Run It Once

Run It Once Poker Open for Business

The focus of the poker world lately has been on the January opinion issued by the Department of Justice on the Wire Act, but believe it or not, other things have been going on! One thing that the Wire Act hubbub has distracted us from is the official launch of Phil Galfond’s Run It Once online poker room. Galfond, a long-time, successful poker pro, announced his venture something like two and a half years ago and after periods of silence, several public updates, and a closed launch, the site finally opened to everyone (in eligible jurisdictions, of course) last week.

Phil Galfond

Phil Galfond

Aside from the announcement of the site’s launch date (February 6th), the last topic Galfond discussed in an update post was the rake structure at Run It Once. For most of the people who have been following the progress of Run It Once, it is a touchy subject, as those people are most concerned about rake.

“A poker site shouldn’t simply charge whatever it can get away with,” Galfond wrote. “A poker site’s pricing decisions should be guided by their values and beliefs.”

Galfond has approached things in terms of “net rake,” that is, how much rake someone pays after rewards. As he put it, €500 in rake with no rewards is the same as €5,000 rake with 90 percent rakeback. Thus, one question was whether to set rake low without offering rewards or to set it higher and have rewards. To wit:

In early meetings on this topic, we reasoned that however we reached our net rake numbers, the professional players would figure it out and judge us on our bottom line. We felt that this demographic, so long as we didn’t make anything inconvenient for them, would be somewhat indifferent to how we structured things so long if the end result looked good.

We assumed that casual players wouldn’t be sensitive to the base rake rates we were charging, but would be highly responsive to a well-designed, engaging rewards system.

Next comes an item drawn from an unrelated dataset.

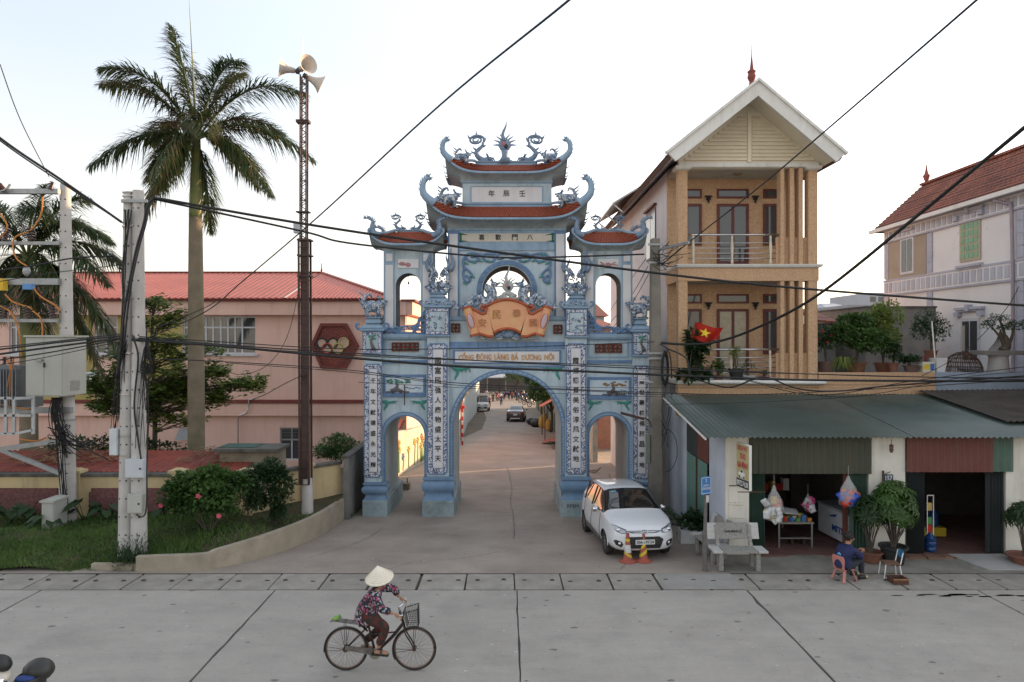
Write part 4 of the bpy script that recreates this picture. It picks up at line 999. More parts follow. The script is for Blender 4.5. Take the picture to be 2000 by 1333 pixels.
m_bark=M('bark_brown',(0.10,0.08,0.06),(0.06,0.05,0.04),sc=6,rough=.9,bump=.5,bsc=30)
m_grass=leafmat('grass_blade',(0.115,0.185,0.045),(0.065,0.125,0.028),tr=.3)
# ------------------------------------------------------------------ raised garden bed with its kerb
m_soil=M('bed_soil',(0.085,0.062,0.04),(0.05,0.055,0.025),sc=1.5,rough=.95,bump=.8,bsc=15,stain=.5,sc3=(.035,.05,.015))
kp=[(-8.42,15.47),(-6.95,15.5),(-6.62,15.75),(-6.2,16.25),(-5.75,17.05),(-5.35,18.1),(-5.1,19.4),(-4.98,20.9)]
def bedz(x,y):
 b=.10+.28*min(1,max(0,(y-15.5)/1.3))+.10*ms(x*.9)*ms(y*1.3)+.08*ms(x*2.3+1)*ms(y*2.1)
 if x<-8.4:b-=.10*max(0,1-(y-15.4)/1.2)
 return b
mb=MB(); nx,ny=60,16; vs=[]
def kx(y):
 for i in range(1,len(kp)-1):
  if kp[i][1]<=y<=kp[i+1][1]:t=(y-kp[i][1])/(kp[i+1][1]-kp[i][1]); return kp[i][0]+(kp[i+1][0]-kp[i][0])*t
 return-6.9 if y<16 else-5.0
for j in range(ny+1):
 y=15.52+(21.2-15.52)*j/ny
 for i in range(nx+1):
  x1=kx(y)-.06; x=-26+(x1+26)*(i/nx)**.8; vs.append((x,y,bedz(x,y)))
mb.add(vs,[(j*(nx+1)+i,j*(nx+1)+i+1,(j+1)*(nx+1)+i+1,(j+1)*(nx+1)+i)for j in range(ny)for i in range(nx)])
bed=tag(mb.bd('garden_bed',m_soil,smooth=True),kind='structure')
m_kerb=M('kerb_concrete',(0.36,0.31,0.24),(0.29,0.25,0.19),sc=1.8,rough=.92,bump=.35,bsc=45,stain=.6,sc3=(.12,.11,.08),ssc=1.2)
kb=thing('kerb',(-7,15.5,0),'low curved concrete retaining kerb round the grass bed','kerb')
def kerbrun(pts,w,tops,name):
 m=MB(); rings=[]; pts=[Vc((p[0],p[1],0))for p in pts]; n=len(pts)
 for i,p in enumerate(pts):
  t=(pts[min(i+1,n-1)]-pts[max(i-1,0)]).normalized(); q=Vc((-t.y,t.x,0)); zt=tops(i/(n-1)); zb=gz(p.y)-.2
  rings.append([(p.x,p.y,zb),(p.x+q.x*w,p.y+q.y*w,zb),(p.x+q.x*w,p.y+q.y*w,zt),(p.x,p.y,zt)])
 m.loft(rings); return m.bd(name,m_kerb,kb,bevel=.012)
kerbrun(Sm([(a,b,0)for a,b in kp],5),.14,lambda t:.33+.14*ms(t*2.6),'kerb_run')
kerbrun([(-9.5,15.58),(-9.0,15.56),(-8.45,15.56)],.13,lambda t:.13,'kerb_run')
# grass and ground cover
mb=MB(); r=Rn(12)
def blade(m,x,y,z,h,r):
 a=r.uniform(0,6.28); w=.006+.006*r.random(); dx,dy=mc(a)*w,ms(a)*w; lx,ly=r.gauss(0,.3)*h,r.gauss(0,.3)*h
 m.add([(x-dx,y-dy,z),(x+dx,y+dy,z),(x+lx*.4+dx*.6,y+ly*.4+dy*.6,z+h*.6),(x+lx,y+ly,z+h)],[(0,1,2),(0,2,3)])
n_=0
while n_<52000:
 y=r.uniform(15.50,19.0)if r.random()<.7 else r.uniform(15.45,16.6); x=r.uniform(-17,kx(min(max(y,15.55),20.8))-.1)if y>15.55 else r.uniform(-17,-9.4)
 dens=ms(x*1.7+.5)*ms(y*2.3)+ms(x*.6)*.5
 if x>-7.3 and r.random()<.78:n_+=1; continue
 if dens<-.5 and r.random()<.6:n_+=1; continue
 blade(mb,x,y,bedz(x,max(y,15.5))-.01,r.uniform(.05,.16)*(1.3 if dens>.4 else.9),r); n_+=1
tag(mb.bd('grass',m_grass),'unmown green grass growing in the bed beside the poles','grass',kind='stuff')
mb=MB()
for i in range(5200):
 cxx=r.choice([-16,-14.2,-12.6,-11.2,-10.4,-9.9,-9.0,-8.7,-7.6,-6.6,-12.0,-13.4]); x=cxx+r.gauss(0,.45); y=r.gauss(15.9+((cxx*7.3)%3),.35)
 if y<15.42 or y>18.9 or x>kx(min(max(y,15.55),20.8))-.1:continue
 leaf(mb,(x,y,bedz(x,max(y,15.5))+r.uniform(.02,.14)),rdir(r,0,.6),(0,0,1),.065,.05)
tag(mb.bd('ground_cover',m_green1),'low leafy creepers and weeds spread through the grass bed','weeds',kind='stuff')
# ------------------------------------------------------------------ garden plants
def plant(name,c,label,cat='shrub',group=None):return thing(name,c,label,cat,group)
def stems(t,c,tops,r0,mat=m_bark):
 m=MB()
 for tp in tops:
  c0=Vc(c); tp=Vc(tp); mid=c0.lerp(tp,.5)+Vc((rnd.uniform(-.06,.06),rnd.uniform(-.06,.06),0)); m.tube(Sm([c0,mid,tp],4),lambda q:r0*(1-.6*q),6)
 return m.bd('stem',mat,t,smooth=True)
c=Vc((X(408,17.2),17.2,bedz(-7.5,17.2)))
t=plant('hibiscus',c,'wide green hibiscus shrub with pink flowers in the grass bed')
stems(t,c,[c+Vc((dx,dy,.75))for dx,dy in((-.5,0),(.1,.1),(.5,-.1),(-.2,-.1),(.75,.1))],.03)
mb=MB(); bush(mb,c+Vc((0,0,.98)),1.08,.65,.68,2300,.13,.085,3,clumps=15); bush(mb,c+Vc((-.85,0,.85)),.4,.4,.4,350,.13,.085,4); mb.bd('foliage',m_green1,t)
m_pinkf=M('pink_petal',(.62,.06,.12),(.55,.10,.16),rough=.6)
for q in((-.98,-.45,.83),(.02,-.62,1.10),(.52,-.62,.62)):
 mb=MB(); p=c+Vc(q)
 for k in range(5):a=k*1.257; leaf(mb,p,(mc(a),-.45,ms(a)),(0,-1,.2),.075,.07,.2)
 mb.bd('flower',m_pinkf,t)
c=Vc((X(540,18.2),18.2,bedz(-6.1,18.2)))
t=plant('dark_shrub',c,'dark glossy upright shrub in front of the cream wall')
stems(t,c,[c+Vc((dx,dy,.9))for dx,dy in((-.15,0),(.1,.1),(.02,-.1))],.04)
mb=MB(); bush(mb,c+Vc((-.22,0,1.0)),.62,.5,.78,1900,.10,.055,5,clumps=13); bush(mb,c+Vc((.1,0,.45)),.3,.3,.45,350,.10,.055,6); mb.bd('foliage',m_green2,t)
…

In reality, I believe that while professionals like to think they are indifferent to rewards mechanisms and simply judge them based on expected value, most of us will still have a good time if a fun rewards system forces us to. We’re only human, after all.

So, we decided that all types of players would get more enjoyment out of a fun system that achieved our net rake targets through higher base rake and high rewards. And even if the price sensitive players were indifferent to the rewards mechanism, it would still be better for them if the price insensitive players had more fun by seeing rewards coming their way.

One of the most difficult parts of the rake system for Galfond was to strike a balance between making pros happy and recs happy. Who do you reward? Galfond like the idea of rewarding recreational players more, as not only does it makes things more fun for those players, but their rewards tend to flow to the to the pros in the long run at the tables, anyway.

“The major downside to heavily rewarding recreational players is that you’re lowering your pricing for the group of players who care least about it and raising your pricing for the players who pay the most attention,” he said. “In fact, generally speaking, a number of recreational players don’t know about rewards programs, and many leave their rewards points unclaimed, which means added profits for a poker site at the expense of unaware recreational players.”

Thus, Galfond and his Run It Once team decided that everyone would be rewarded equally. But even that isn’t so simple because they needed to figure out how to design the program. Galfond wanted it to be fun, transparent, engaging while not distracting from poker play, easy to collect and always claimed, and visible to everyone.

Random – Yet Consistent – Rakeback, If That Makes Sense

What Run It Once came up with was a 51 percent rakeback for all players via a program called “Splash the Pot.”

It is a simple system. At the beginning of a random hand, chips will rain from out of nowhere and juice the pot. The “splashes” will range from one big blind to 1,000 big blinds. Whoever wins the hand gets the extra chips. That’s it. Galfond explained some of the benefits of the program:

Splash the Pot is highly visible (you can’t get much more visible than having your rewards thrown on the table in front of you), fun, and equitable. Unredeemed rewards are a thing of the past, and all reward money goes back into the poker economy immediately.

This also adds new dimension to a game that some of you may fear is getting too close to “solved” – another test of your ingenuity at the table. Adjust to the splashed pots better than your opponents do, and you’ll increase your bottom line.

He admitted that some players might not like adding variance to their rewards, but from his experience playing in high-stakes cash games, he has found that the occasional goofy, wilder hand makes for a more fun session. He added that most hands won’t be splashed and most splashes will be small.

As mentioned, with Splash the Pot, rakeback at Run It once will be 51 percent. Base rake will start at 5.75 percent at the lowest stakes and decline to 4 percent at the highest stakes.

There was no mention of rake and rewards for tournaments, as right now, Run It Once is only spreading cash games.